# Data to use
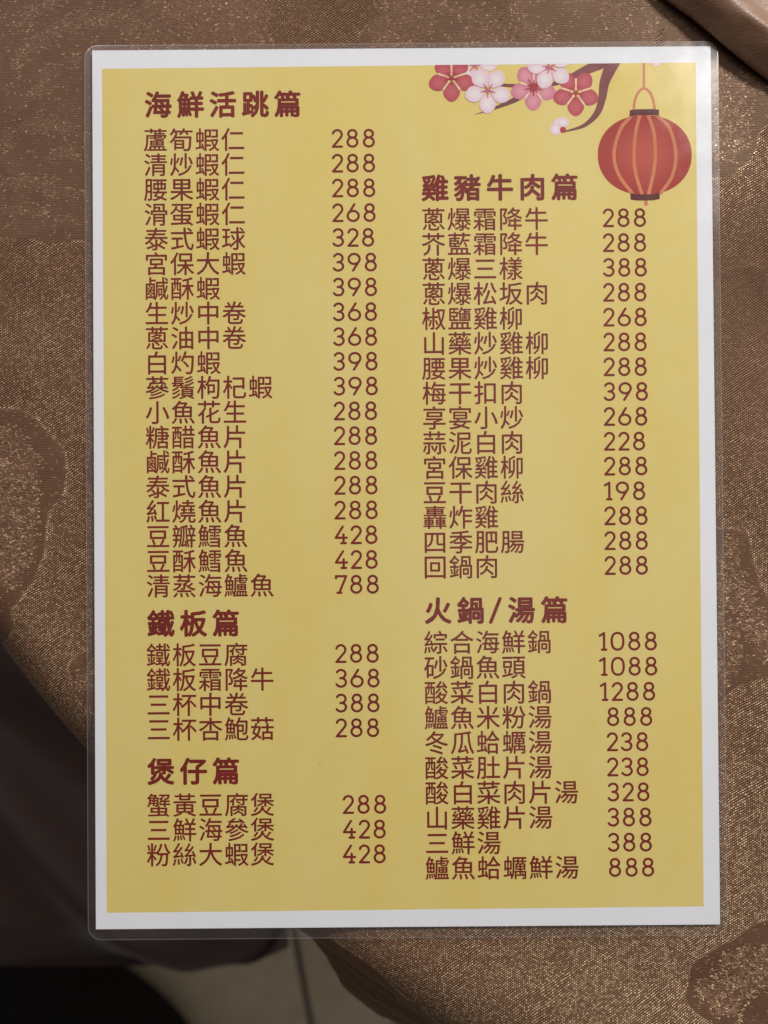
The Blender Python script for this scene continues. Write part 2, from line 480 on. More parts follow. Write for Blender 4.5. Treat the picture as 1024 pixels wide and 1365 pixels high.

* * *

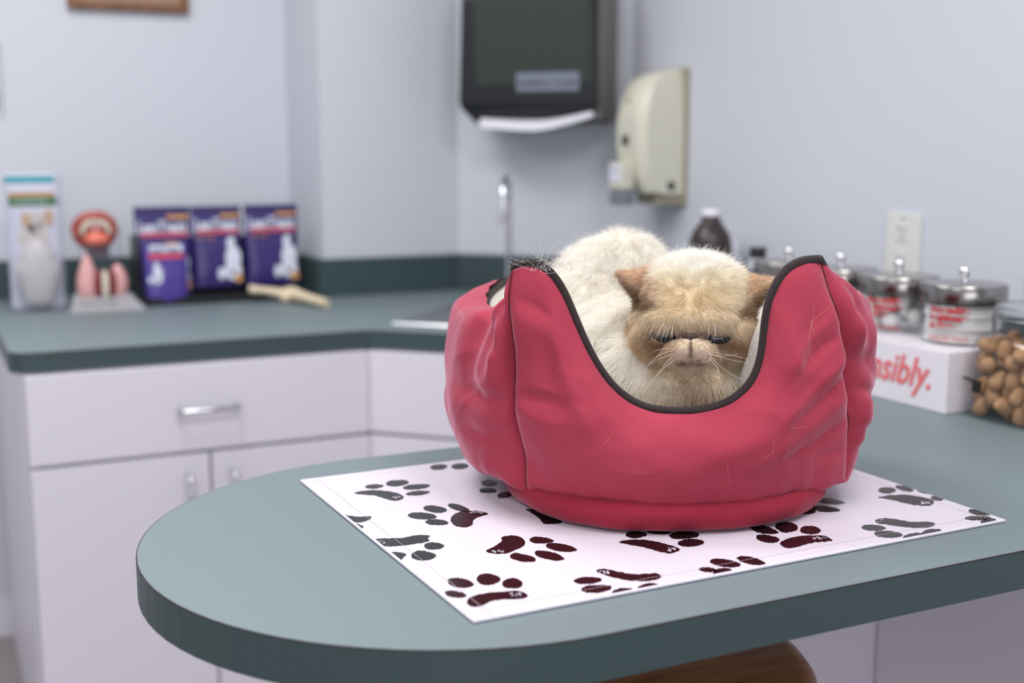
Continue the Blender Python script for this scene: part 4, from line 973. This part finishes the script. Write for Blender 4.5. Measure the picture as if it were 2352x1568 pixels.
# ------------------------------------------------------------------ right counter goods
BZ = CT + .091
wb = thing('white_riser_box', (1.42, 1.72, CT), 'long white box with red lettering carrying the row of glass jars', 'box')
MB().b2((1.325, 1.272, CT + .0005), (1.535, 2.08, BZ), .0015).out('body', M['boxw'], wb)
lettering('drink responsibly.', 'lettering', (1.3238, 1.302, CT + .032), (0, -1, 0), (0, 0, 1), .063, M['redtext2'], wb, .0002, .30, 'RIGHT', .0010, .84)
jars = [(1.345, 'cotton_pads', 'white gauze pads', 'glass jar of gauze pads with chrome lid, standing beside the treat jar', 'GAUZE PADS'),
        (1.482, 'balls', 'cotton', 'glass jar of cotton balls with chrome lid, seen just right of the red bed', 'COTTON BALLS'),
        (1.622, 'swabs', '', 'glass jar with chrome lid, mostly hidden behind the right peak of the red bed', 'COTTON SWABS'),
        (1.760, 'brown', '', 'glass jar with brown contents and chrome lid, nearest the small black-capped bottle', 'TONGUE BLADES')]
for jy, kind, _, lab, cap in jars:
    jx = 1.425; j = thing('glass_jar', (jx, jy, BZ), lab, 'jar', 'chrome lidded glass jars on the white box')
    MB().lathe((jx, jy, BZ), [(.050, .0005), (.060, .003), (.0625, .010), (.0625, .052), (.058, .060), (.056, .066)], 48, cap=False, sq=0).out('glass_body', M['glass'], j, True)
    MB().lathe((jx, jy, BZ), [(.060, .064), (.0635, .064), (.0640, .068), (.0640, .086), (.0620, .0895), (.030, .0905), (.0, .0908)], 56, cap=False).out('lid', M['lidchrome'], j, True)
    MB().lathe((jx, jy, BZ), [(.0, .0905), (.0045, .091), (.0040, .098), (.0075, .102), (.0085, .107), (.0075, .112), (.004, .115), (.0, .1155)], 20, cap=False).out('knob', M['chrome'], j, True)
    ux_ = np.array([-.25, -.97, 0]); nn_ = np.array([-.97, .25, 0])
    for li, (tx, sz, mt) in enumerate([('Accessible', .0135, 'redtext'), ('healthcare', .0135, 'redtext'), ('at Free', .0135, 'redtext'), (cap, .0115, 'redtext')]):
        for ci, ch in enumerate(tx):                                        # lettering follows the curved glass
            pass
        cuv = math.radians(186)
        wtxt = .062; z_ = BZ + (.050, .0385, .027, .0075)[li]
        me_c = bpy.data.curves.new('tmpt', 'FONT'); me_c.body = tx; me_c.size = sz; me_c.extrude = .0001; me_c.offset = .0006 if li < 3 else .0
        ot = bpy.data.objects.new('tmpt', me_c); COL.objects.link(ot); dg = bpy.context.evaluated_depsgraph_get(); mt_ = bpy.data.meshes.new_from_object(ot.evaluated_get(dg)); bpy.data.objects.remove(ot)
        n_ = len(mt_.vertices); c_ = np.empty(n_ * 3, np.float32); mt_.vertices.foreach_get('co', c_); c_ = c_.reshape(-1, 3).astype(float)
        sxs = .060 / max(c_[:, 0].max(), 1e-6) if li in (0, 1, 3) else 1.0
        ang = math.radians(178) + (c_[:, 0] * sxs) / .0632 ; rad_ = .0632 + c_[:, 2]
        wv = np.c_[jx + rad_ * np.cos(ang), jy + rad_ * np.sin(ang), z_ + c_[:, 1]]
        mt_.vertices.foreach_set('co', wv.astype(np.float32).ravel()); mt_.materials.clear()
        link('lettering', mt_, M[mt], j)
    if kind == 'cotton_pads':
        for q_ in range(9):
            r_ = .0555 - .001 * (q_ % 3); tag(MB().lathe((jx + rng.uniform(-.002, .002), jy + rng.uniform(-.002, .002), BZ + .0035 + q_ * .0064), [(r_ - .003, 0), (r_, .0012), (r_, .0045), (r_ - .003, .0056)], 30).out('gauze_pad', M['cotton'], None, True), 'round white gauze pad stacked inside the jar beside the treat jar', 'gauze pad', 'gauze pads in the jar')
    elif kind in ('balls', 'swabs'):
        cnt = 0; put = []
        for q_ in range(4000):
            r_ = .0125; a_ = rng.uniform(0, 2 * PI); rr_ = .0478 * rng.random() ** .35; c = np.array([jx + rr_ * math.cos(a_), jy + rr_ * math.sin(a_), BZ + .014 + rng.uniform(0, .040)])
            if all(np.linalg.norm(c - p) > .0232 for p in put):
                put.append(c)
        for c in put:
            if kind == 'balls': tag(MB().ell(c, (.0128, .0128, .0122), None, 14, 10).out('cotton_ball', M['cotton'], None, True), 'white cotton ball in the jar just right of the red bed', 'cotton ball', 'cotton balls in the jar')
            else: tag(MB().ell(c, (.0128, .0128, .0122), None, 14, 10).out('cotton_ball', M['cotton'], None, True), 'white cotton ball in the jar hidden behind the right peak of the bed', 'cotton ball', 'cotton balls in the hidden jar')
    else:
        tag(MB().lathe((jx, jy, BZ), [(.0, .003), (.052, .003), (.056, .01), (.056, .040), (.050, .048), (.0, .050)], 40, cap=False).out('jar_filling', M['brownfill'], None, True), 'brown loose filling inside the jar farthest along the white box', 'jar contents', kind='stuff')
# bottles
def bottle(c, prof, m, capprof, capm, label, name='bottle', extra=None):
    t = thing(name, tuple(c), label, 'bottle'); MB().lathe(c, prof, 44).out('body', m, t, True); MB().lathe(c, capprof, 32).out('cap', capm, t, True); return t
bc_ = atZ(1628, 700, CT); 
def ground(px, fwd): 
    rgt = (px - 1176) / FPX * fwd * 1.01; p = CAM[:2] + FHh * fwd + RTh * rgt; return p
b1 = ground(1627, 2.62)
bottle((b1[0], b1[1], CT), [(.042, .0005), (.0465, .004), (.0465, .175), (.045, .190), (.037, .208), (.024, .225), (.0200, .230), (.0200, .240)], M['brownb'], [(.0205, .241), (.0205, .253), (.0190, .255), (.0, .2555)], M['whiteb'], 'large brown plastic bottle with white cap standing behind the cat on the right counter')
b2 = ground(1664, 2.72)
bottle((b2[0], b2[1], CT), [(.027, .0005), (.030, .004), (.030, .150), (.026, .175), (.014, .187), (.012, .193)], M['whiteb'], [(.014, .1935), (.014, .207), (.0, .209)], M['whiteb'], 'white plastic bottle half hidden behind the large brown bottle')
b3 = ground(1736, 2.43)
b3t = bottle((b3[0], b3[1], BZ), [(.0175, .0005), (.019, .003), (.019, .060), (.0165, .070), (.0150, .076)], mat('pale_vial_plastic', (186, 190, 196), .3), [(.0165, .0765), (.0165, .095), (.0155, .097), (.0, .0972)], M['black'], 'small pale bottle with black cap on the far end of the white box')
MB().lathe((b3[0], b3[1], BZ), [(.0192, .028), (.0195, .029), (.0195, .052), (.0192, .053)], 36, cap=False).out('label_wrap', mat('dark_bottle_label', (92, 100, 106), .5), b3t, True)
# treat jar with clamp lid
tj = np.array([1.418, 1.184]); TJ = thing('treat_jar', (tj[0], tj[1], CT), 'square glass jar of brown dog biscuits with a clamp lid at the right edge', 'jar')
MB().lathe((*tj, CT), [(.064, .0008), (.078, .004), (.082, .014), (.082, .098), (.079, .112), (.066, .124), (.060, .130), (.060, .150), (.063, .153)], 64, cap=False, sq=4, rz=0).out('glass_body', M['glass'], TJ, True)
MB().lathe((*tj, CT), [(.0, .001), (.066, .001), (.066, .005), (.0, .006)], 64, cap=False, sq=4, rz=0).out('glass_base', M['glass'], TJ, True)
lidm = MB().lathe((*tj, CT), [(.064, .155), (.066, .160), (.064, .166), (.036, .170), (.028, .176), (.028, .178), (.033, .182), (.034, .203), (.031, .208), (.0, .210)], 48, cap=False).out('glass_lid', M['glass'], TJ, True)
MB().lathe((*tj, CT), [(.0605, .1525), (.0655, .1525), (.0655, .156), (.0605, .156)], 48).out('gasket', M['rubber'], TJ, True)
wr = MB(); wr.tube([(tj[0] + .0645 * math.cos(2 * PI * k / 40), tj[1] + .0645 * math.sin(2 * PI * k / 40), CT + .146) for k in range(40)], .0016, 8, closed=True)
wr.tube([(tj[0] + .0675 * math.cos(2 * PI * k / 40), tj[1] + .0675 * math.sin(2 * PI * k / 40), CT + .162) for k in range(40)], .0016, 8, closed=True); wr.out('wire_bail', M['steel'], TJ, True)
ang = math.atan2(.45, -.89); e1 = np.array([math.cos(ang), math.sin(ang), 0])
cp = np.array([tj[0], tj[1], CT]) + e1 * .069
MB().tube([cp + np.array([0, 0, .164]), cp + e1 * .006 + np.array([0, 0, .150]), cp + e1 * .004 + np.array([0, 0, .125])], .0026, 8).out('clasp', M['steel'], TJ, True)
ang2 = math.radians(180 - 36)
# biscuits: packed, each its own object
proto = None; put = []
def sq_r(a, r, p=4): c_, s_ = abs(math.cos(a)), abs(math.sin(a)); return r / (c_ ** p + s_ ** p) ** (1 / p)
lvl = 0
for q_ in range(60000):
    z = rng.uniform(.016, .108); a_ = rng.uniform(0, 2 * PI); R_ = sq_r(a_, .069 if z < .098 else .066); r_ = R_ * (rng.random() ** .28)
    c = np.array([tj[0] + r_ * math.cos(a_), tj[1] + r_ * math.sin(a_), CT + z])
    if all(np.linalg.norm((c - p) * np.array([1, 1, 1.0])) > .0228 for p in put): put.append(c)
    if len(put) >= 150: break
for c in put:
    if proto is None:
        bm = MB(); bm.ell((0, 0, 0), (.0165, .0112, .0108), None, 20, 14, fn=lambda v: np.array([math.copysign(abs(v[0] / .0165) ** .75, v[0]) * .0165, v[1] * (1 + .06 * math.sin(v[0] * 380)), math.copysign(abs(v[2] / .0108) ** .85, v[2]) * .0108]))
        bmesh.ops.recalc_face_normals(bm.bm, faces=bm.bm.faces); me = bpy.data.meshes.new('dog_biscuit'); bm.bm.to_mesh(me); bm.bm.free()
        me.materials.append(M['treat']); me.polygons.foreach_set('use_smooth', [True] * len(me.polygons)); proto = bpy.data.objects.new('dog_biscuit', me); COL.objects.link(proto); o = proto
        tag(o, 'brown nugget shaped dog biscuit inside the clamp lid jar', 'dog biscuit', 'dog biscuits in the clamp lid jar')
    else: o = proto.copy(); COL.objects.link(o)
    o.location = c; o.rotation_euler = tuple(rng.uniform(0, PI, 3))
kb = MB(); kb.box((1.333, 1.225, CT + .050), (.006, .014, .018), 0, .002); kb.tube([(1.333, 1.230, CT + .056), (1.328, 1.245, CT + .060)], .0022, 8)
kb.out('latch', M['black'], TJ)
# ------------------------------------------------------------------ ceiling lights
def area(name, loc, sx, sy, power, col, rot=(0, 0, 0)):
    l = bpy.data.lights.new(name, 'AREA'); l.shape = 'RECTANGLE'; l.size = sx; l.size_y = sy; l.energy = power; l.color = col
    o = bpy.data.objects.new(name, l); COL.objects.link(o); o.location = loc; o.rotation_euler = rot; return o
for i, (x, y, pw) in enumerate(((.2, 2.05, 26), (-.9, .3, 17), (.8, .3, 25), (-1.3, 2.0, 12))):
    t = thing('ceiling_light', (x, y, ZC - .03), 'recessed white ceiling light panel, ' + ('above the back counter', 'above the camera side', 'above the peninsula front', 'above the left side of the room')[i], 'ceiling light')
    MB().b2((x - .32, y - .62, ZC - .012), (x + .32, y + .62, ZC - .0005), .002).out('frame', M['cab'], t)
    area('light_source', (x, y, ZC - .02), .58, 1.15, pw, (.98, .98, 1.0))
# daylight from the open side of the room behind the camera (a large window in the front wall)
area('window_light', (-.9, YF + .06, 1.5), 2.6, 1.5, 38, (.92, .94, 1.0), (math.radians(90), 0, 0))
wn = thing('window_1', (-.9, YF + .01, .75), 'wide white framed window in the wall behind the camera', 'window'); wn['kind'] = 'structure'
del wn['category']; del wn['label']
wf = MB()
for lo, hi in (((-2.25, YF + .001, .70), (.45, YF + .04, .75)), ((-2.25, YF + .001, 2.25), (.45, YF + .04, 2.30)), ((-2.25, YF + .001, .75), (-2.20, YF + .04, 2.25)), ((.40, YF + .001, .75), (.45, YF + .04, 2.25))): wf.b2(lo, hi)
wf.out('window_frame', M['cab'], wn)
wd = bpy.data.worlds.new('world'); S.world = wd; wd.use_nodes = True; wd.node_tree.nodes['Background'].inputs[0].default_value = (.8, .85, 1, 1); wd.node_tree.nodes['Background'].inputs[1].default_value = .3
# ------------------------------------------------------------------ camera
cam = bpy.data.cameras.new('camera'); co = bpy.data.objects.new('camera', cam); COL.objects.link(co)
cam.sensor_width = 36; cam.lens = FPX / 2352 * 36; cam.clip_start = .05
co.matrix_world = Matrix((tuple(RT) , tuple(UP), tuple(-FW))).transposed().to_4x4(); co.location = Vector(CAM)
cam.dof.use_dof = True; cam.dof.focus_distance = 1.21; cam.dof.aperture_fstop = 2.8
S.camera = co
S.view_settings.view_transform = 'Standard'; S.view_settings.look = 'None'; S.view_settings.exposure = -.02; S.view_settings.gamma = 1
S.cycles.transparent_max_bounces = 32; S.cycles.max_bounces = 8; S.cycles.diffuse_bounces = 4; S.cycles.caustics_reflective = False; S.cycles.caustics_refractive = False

# Directions for this task
For each line of the listing that holds the word "scene", show that line.

# Full response
The Blender Python script for this scene continues. Write part 2, from line 480 on. More parts follow. Write for Blender 4.5. Treat the picture as 1024 pixels wide and 1365 pixels high.
Continue the Blender Python script for this scene: part 4, from line 973. This part finishes the script. Write for Blender 4.5. Measure the picture as if it were 2352x1568 pixels.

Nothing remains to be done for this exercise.